What these press statements are perhaps achieving, however, is a spot of free publicity for these enterprises. ACMA didn’t respond to questions, but we in the media have a word for this type of misrepresentation. It’s called a goddamn beat-up.
Flying high and low
Anyone staggering to their seat aboard QF521 from Brisbane to Sydney on Thursday morning would have spotted Queensland Governor Jeannette Young and her entourage – a sizeable troupe that took up a third of the space in business class.
Young was seated in 1D with her husband Graeme Nimmo and two staff members nearby, the couple obviously shattered after attending Suncorp Stadium and witnessing Queensland’s State of Origin drubbing hours earlier.
And so imagine the surprise of those moving further down the cabin to find the all-conquering Blues coach himself, Michael Maguire, slumming it in economy behind the demarcating curtain. Our spy tells us that baggage handlers in Sydney threw up their hands in celebration when they spotted Madge’s glorious dome through the window on arrival.

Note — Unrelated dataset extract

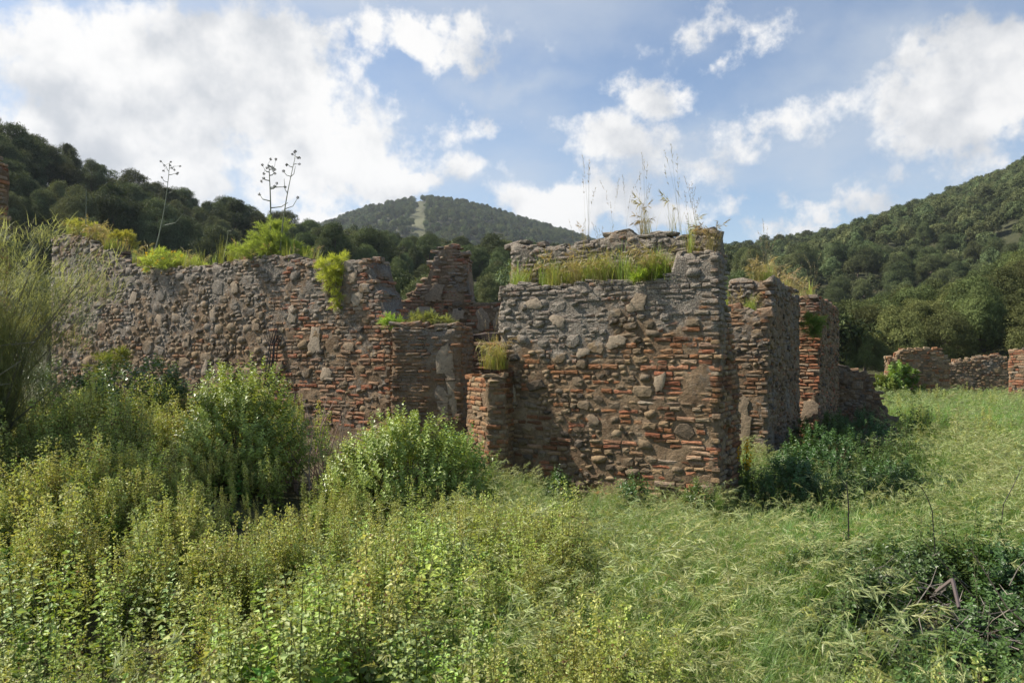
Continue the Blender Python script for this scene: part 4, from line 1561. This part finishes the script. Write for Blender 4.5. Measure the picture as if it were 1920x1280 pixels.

Young was then spirited off the plane and out towards the international transfer path, so presumably the Guv was off somewhere – again. Paris, you’d think? She racked up $367,000 in domestic and international travel during FY23, including trips to Germany and the UK in the service of “promoting Queensland”.
Plenty of that going on in the Chairman’s Box at Suncorp, of course. ARL chair Peter V’landys extended invitations to Queensland Opposition Leader David Crisafulli and his family (and judging by polling published on Thursday in our sister paper, The Courier Mail, the Governor will probably be swearing in Crisafulli as premier in the coming months).
The actual Premier, Steven Miles, was probably relieved to sit back and watch someone else get smashed first, along with Anthony Albanese (with fiancee Jodie Haydon) and Treasurer Jim Chalmers. Official broadcaster Nine was represented by chair Catherine West and accident-prone CEO Mike Sneesby, who should be en route to Paris any day now for his torch relay caper. There, too, was the usual huddle of ARL commissioners – Kate Jones, Gary Weiss, Megan Davis and Wayne “Junior” Pearce – plus Titans co-owner Rebecca Frizelle, Sky News boss Paul Whittaker, our very own editor-in-chief Michelle Gunn, Courier-Mail editor Chris Jones, Foxtel chief executive Patrick Delany and Sky New Zealand chief Sophie Moloney.
Dining with Dutton
An email finds its way to us from Nadine Jones, director of an outfit called Enterprise Victoria. And no, we weren’t the intended recipient. “I am co-ordinating a very private fundraising dinner with Mr Peter Dutton to be held on Friday July 26,” it says. “There will be only 15 invited guests in attendance to this event with the cost to attend being $5000 plus GST, the location of the dinner will be in the CBD area.” Say what you will, it’s still cheaper than the fundraisers put on by Gina Rinehart for Dutton in Brisbane. Entry to those started at $14,000 a pop.
Uni’s blind eyes
Not to keep whanging on about the contorted standards of governance on display at the Australian Catholic University, but we really are talking about an institution that paid more than $1m to terminate the contract of an out-of-favour academic, Professor Kate Galloway – if only because her views on abortion jarred with those of the church. Is that how academic freedom works at ACU?
You’d imagine the wise council governing the university would consider some guardrails to prevent such a flagrant misuse of taxpayer funds in the future. Any functioning business would, right? It’s called accountability but, hey, at ACU, they do it a little differently.
ACU’s only guardrail is its Senate, an 18-member council chaired by chancellor Martin Daubney KC. The Senate’s response to these revelations has been nothing but a blind eye to what happened. Calls for an independent, external investigation into this shocking waste of money and breach of academic freedom were kicked into the long grass this week.
And who sits on this council? Deputy chair Virginia Burke is chair of Mercy Health. Peter Steer runs Mater Health. Ross Fox is the CEO of Catholic Education Canberra and Helen Cooney is a director at REST Super.
Presumably these people know how to at least spell the word governance. Would they accept this anti-transparent, outrageous waste of taxpayer funding at their own organisations? Do they care a jot for how commonwealth dollars are even spent at ACU?
Questions for their boards to consider, perhaps.